CAMAGÜEY.-  El Coloquio Nacional Orgullo de Ser Cubano nació con una vocación movilizadora: hacer del diálogo un acto fundacional que conduzca a la acción, que convoque a la Cultura y a la Educación como brazos articuladores de un nuevo consenso. Camagüey, ciudad de pactos históricos y de memorias profundas, fue el escenario perfecto. Y aunque la voluntad de encuentro fue generosa, la experiencia nos deja enseñanzas urgentes sobre los modos de decir y de construir en colectivo.

 Una de las grandes tensiones del evento —y de tantos otros espacios similares— fue la gestión del tiempo. Más allá de los retrasos iniciales, lo verdaderamente significativo fue cómo, una vez iniciadas las intervenciones, se desdibujaron los límites de cada participación. Se percibió una especie de embriaguez con la palabra, como si quien hablaba sintiera que su momento era el único tiempo legítimo, como si la urgencia de su verdad justificara el desborde.

 Y es que el poder de la palabra, cuando se ejerce sin conciencia del tiempo compartido, puede transformarse en un acto excluyente. En nombre de la pasión por el discurso, se dejó poco margen a la escucha plural, al intercambio equitativo. Todos querían decir algo, pero no todos pudieron ser escuchados con igual atención. El coloquio —que significa etimológicamente *conversación*— por momentos se convirtió en un encadenamiento de monólogos. La palabra se volvió casi un escenario de poder.

La socióloga María Teresa Caballero es profesora de la Universidad de Camagüey. Foto: Leandro Pérez Pérez / AdelanteLa socióloga María Teresa Caballero es profesora de la Universidad de Camagüey. Foto: Leandro Pérez Pérez / Adelante

Sin embargo, figuras como la profesora María Teresa Caballero, con apenas unos minutos, lograron provocar pensamiento y emoción. Ella encarnó la síntesis como forma de respeto, como pedagogía del tiempo compartido. Su capacidad de condensar, de enunciar con claridad y pasión, nos recordó que lo breve no siempre es superficial, y que lo profundo puede ser también conciso.

Juan Eduardo Bernal, “Juanelo”, investigador de Sancti Spíritus, por su parte, trajo la sabiduría del afecto y la tradición oral. Su intervención no fue solo contenido, fue forma. Habló como se conversa en los portales,como se reflexiona desde la vida vivida, sin artificios, con el humor necesario y la emoción justa.
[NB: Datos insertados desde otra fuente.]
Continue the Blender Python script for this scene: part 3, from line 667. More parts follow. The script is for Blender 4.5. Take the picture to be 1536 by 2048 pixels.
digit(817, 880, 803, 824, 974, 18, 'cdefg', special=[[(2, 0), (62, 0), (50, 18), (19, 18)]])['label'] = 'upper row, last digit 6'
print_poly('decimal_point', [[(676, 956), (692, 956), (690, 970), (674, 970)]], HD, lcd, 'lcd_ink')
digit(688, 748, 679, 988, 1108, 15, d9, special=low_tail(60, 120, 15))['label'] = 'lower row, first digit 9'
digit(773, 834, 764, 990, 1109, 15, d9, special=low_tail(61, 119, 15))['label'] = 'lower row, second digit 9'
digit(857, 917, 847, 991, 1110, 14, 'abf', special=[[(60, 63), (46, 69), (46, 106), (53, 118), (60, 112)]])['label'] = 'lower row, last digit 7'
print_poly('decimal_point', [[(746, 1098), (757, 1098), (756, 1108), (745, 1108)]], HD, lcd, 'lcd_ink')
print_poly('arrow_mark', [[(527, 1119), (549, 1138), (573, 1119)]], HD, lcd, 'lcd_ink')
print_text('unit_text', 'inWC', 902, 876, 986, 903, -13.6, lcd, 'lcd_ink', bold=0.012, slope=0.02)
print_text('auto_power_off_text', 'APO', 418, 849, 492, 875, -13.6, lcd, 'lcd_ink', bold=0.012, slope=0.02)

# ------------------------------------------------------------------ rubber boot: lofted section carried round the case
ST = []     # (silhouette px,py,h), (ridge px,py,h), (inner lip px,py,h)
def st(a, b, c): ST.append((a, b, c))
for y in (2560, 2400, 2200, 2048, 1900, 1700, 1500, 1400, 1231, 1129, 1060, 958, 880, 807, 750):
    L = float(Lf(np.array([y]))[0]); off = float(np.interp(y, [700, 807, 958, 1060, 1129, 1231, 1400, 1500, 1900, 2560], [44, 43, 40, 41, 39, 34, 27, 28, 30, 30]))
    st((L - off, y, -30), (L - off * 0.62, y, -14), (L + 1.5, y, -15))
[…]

Su mirada sobre el sujeto popular, los afectos, la historia, la identidad y la urgencia de dialogar —no solo acercar— fue un ejemplo de cómo una intervención puede ser movilizadora sin ser extensa, cómo el tono puede ser igual de importante que el contenido.

 Y quizás ahí esté la clave para pensar los próximos espacios: en aprender a convivir con el tiempo como un bien común. A entender que el respeto al reloj no es burocracia, sino ética de la participación. Que hablar mucho no siempre es sinónimo de aportar, y que aburrir —como dijo Juanelo— también es una forma de ofensa cultural. Que hay que practicar la síntesis, no como reducción, sino como forma de afilar la idea, de pensar con precisión, de llegar al otro con claridad y sin abuso.

 Este coloquio deja una certeza: Cuba necesita hablar. Pero también necesita escucharse. Necesita encuentros que no se diluyan en discursos, sino que construyan acuerdos y planes. El reto está en convertir ese impulso de la palabra en acción, en decálogo vivo, en compromiso cotidiano. Porque no basta con saber qué nos duele; hay que organizarnos para sanar.